[Start SOURCE DATA]
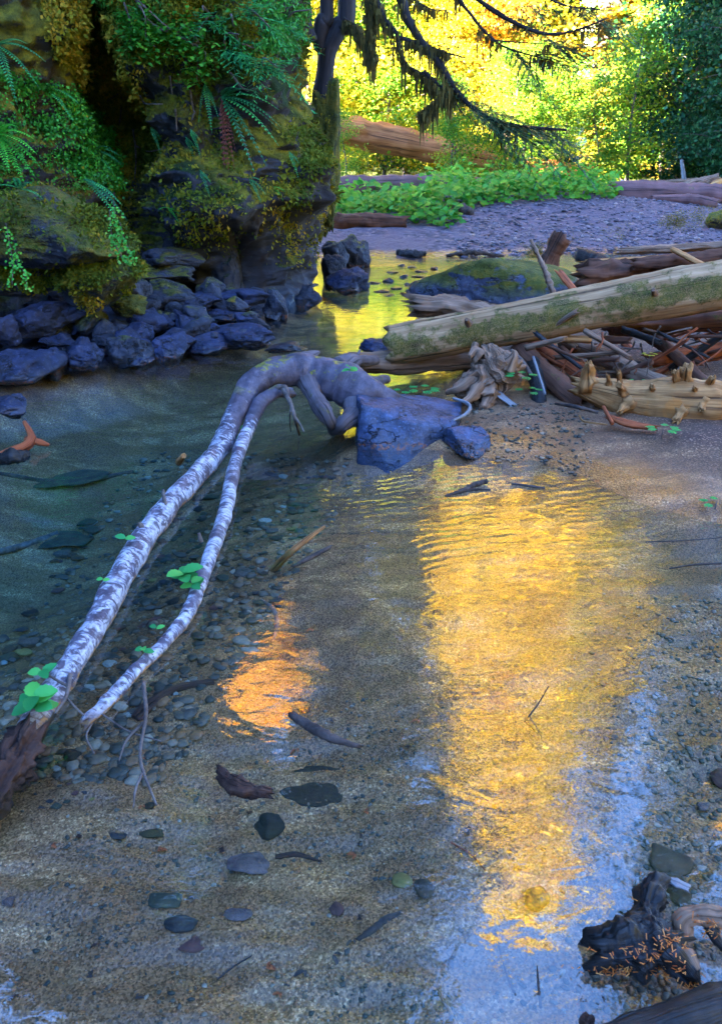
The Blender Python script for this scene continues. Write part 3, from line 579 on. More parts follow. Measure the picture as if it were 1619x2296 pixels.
# the ledge and what hangs below it
rock_at('mossy_boulder', 'huge moss-padded ledge boulder overhanging the rocks at the left edge', -150, 318, 415, 612, 'mossy_rock', Y=6.55, deep=.75, cuts=7, sub=5, sink=.02, fine=.08)
rock_at('mossy_boulder', 'rounded olive-mossed boulder tucked under the ledge', 118, 318, 560, 700, 'mossy_rock', Y=6.75, deep=.8, cuts=6, sub=5, sink=.1)
rock_at('mossy_boulder', 'dark undercut boulder below the ledge by the hanging ivy', -90, 160, 575, 672, 'half_mossy', Y=6.9, deep=.7, sub=5, cuts=7)
rock_at('mossy_boulder', 'tall moss-covered buttress of rock at the right end of the cliff carrying the dark tree', 684, 774, 172, 556, 'buttress', Y=11.2, deep=1.1, cuts=4, sub=5, sink=.02, fine=.14, lump=.7)
FR = [('smooth blue-grey rock slab sloping into the pool at the left edge', -70, 136, 778, 856, 'blue_rock', None),
      ('triangular blue rock wedged beside the smooth slab', 78, 158, 778, 838, 'blue_rock', None),
      ('angular blue rock leaning over the waterline with an orange foot', 152, 236, 770, 833, 'blue_rock', None),
      ('squarish dark blue block above the leaning rock', 108, 176, 744, 806, 'blue_rock', 6.75),
      ('thin tilted slab between two blue blocks', 150, 205, 756, 812, 'blue_rock', 6.6),
      ('grey rock with yellow lichen beside the round rock', 225, 345, 750, 818, 'half_mossy', None),
      ('big rounded lichen-spotted rock at the waterline', 326, 414, 735, 808, 'blue_rock', None),
      ('low blue stone at the foot of the lichen-spotted rock', 292, 342, 796, 822, 'blue_rock', None),
      ('long blue humped rock behind the lichen-spotted rock', 262, 386, 690, 756, 'blue_rock', 7.15),
      ('blue rock with a ridged back above the brown shelf', 372, 455, 696, 764, 'blue_rock', 7.25),
      ('wide pale blue slab below the mossy boulder', 10, 176, 672, 760, 'blue_rock', 6.75),
      ('dark round blue rock at the left edge above the smooth slab', -30, 40, 706, 772, 'blue_rock', 6.5),
      ('flat reddish shelf of rock behind the brown shelf', 425, 556, 684, 730, 'blue_rock', 8.0),
      ('long brown-stained shelf rock reaching out to the stream', 440, 612, 716, 778, 'blue_rock', None),
      ('low blue rock in front of the brown shelf', 404, 505, 750, 792, 'blue_rock', None),
      ('small blue rock at the end of the brown shelf', 522, 604, 738, 781, 'blue_rock', None),
      ('pointed mossy rock standing at the stream bend', 590, 642, 646, 717, 'half_mossy', None),
      ('dark rock lying before the pointed mossy rock', 590, 640, 684, 718, 'dark_rock', None),
      ('mossy flat-topped rock stacked against the cliff foot', 306, 440, 622, 682, 'half_mossy', 7.9),
      ('rounded brown mossy rock beside the stacked flat rock', 432, 508, 622, 690, 'half_mossy', 8.1),
      ('blue stone in the gap under the cliff', 380, 470, 656, 702, 'blue_rock', 7.8),
      ('blue stone crossed by a crack behind the reddish shelf', 470, 560, 650, 700, 'blue_rock', 8.3),
      ('mossy slab laid like a step below the dark chimney', 300, 450, 552, 600, 'half_mossy', 8.35),
      ('second mossy step slab below the dark chimney', 312, 452, 592, 640, 'half_mossy', 8.2),
      ('dark mossy block left of the step slabs', 262, 330, 610, 680, 'half_mossy', 7.5),
      ('green mossy block with a pale edge over the wide slab', 245, 325, 664, 706, 'mossy_rock', 7.1),
      ('small green-furred rock above the squarish block', 170, 250, 690, 740, 'mossy_rock', 7.0),
      ('small dark mossy rock under the green mossy block', 205, 262, 716, 768, 'half_mossy', 6.9),
      ('grey rock crowned with moss between slab and block', 90, 160, 722, 764, 'half_mossy', 6.9),
      ('low dark stone awash at the end of the rock shelf', 598, 684, 768, 796, 'dark_rock', None),
      ('wet purple-grey rock alone in the pool at the left edge', -25, 58, 880, 938, 'blue_rock', None),
      ('dark rock at the foot of the cliff corner', 664, 726, 640, 690, 'dark_rock', None),
      ('dark overhanging block in the cliff corner by the stream', 720, 774, 566, 636, 'dark_rock', 10.6),
      ('low wet blue rock beyond the cliff corner', 726, 824, 600, 655, 'blue_rock', None),
      ('tall brown rock with moss on its crown beyond the cliff corner', 756, 828, 526, 606, 'half_mossy', 12.0),
      ('grey stone between the cliff corner and the tall brown rock', 718, 780, 536, 585, 'half_mossy', 11.6),
      ('dark blue rock in the stream behind the broken log end', 800, 905, 758, 800, 'blue_rock', None)]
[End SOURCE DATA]
▸ **TASK DESCRIPTION**:
Keep the pictures out of the copy and return the rest of the data above exactly.

▸ **OUTPUT OF THE TASK**:
The Blender Python script for this scene continues. Write part 3, from line 579 on. More parts follow. Measure the picture as if it were 1619x2296 pixels.
# the ledge and what hangs below it
rock_at('mossy_boulder', 'huge moss-padded ledge boulder overhanging the rocks at the left edge', -150, 318, 415, 612, 'mossy_rock', Y=6.55, deep=.75, cuts=7, sub=5, sink=.02, fine=.08)
rock_at('mossy_boulder', 'rounded olive-mossed boulder tucked under the ledge', 118, 318, 560, 700, 'mossy_rock', Y=6.75, deep=.8, cuts=6, sub=5, sink=.1)
rock_at('mossy_boulder', 'dark undercut boulder below the ledge by the hanging ivy', -90, 160, 575, 672, 'half_mossy', Y=6.9, deep=.7, sub=5, cuts=7)
rock_at('mossy_boulder', 'tall moss-covered buttress of rock at the right end of the cliff carrying the dark tree', 684, 774, 172, 556, 'buttress', Y=11.2, deep=1.1, cuts=4, sub=5, sink=.02, fine=.14, lump=.7)
FR = [('smooth blue-grey rock slab sloping into the pool at the left edge', -70, 136, 778, 856, 'blue_rock', None),
      ('triangular blue rock wedged beside the smooth slab', 78, 158, 778, 838, 'blue_rock', None),
      ('angular blue rock leaning over the waterline with an orange foot', 152, 236, 770, 833, 'blue_rock', None),
      ('squarish dark blue block above the leaning rock', 108, 176, 744, 806, 'blue_rock', 6.75),
      ('thin tilted slab between two blue blocks', 150, 205, 756, 812, 'blue_rock', 6.6),
      ('grey rock with yellow lichen beside the round rock', 225, 345, 750, 818, 'half_mossy', None),
      ('big rounded lichen-spotted rock at the waterline', 326, 414, 735, 808, 'blue_rock', None),
      ('low blue stone at the foot of the lichen-spotted rock', 292, 342, 796, 822, 'blue_rock', None),
      ('long blue humped rock behind the lichen-spotted rock', 262, 386, 690, 756, 'blue_rock', 7.15),
      ('blue rock with a ridged back above the brown shelf', 372, 455, 696, 764, 'blue_rock', 7.25),
      ('wide pale blue slab below the mossy boulder', 10, 176, 672, 760, 'blue_rock', 6.75),
      ('dark round blue rock at the left edge above the smooth slab', -30, 40, 706, 772, 'blue_rock', 6.5),
      ('flat reddish shelf of rock behind the brown shelf', 425, 556, 684, 730, 'blue_rock', 8.0),
      ('long brown-stained shelf rock reaching out to the stream', 440, 612, 716, 778, 'blue_rock', None),
      ('low blue rock in front of the brown shelf', 404, 505, 750, 792, 'blue_rock', None),
      ('small blue rock at the end of the brown shelf', 522, 604, 738, 781, 'blue_rock', None),
      ('pointed mossy rock standing at the stream bend', 590, 642, 646, 717, 'half_mossy', None),
      ('dark rock lying before the pointed mossy rock', 590, 640, 684, 718, 'dark_rock', None),
      ('mossy flat-topped rock stacked against the cliff foot', 306, 440, 622, 682, 'half_mossy', 7.9),
      ('rounded brown mossy rock beside the stacked flat rock', 432, 508, 622, 690, 'half_mossy', 8.1),
      ('blue stone in the gap under the cliff', 380, 470, 656, 702, 'blue_rock', 7.8),
      ('blue stone crossed by a crack behind the reddish shelf', 470, 560, 650, 700, 'blue_rock', 8.3),
      ('mossy slab laid like a step below the dark chimney', 300, 450, 552, 600, 'half_mossy', 8.35),
      ('second mossy step slab below the dark chimney', 312, 452, 592, 640, 'half_mossy', 8.2),
      ('dark mossy block left of the step slabs', 262, 330, 610, 680, 'half_mossy', 7.5),
      ('green mossy block with a pale edge over the wide slab', 245, 325, 664, 706, 'mossy_rock', 7.1),
      ('small green-furred rock above the squarish block', 170, 250, 690, 740, 'mossy_rock', 7.0),
      ('small dark mossy rock under the green mossy block', 205, 262, 716, 768, 'half_mossy', 6.9),
      ('grey rock crowned with moss between slab and block', 90, 160, 722, 764, 'half_mossy', 6.9),
      ('low dark stone awash at the end of the rock shelf', 598, 684, 768, 796, 'dark_rock', None),
      ('wet purple-grey rock alone in the pool at the left edge', -25, 58, 880, 938, 'blue_rock', None),
      ('dark rock at the foot of the cliff corner', 664, 726, 640, 690, 'dark_rock', None),
      ('dark overhanging block in the cliff corner by the stream', 720, 774, 566, 636, 'dark_rock', 10.6),
      ('low wet blue rock beyond the cliff corner', 726, 824, 600, 655, 'blue_rock', None),
      ('tall brown rock with moss on its crown beyond the cliff corner', 756, 828, 526, 606, 'half_mossy', 12.0),
      ('grey stone between the cliff corner and the tall brown rock', 718, 780, 536, 585, 'half_mossy', 11.6),
      ('dark blue rock in the stream behind the broken log end', 800, 905, 758, 800, 'blue_rock', None)]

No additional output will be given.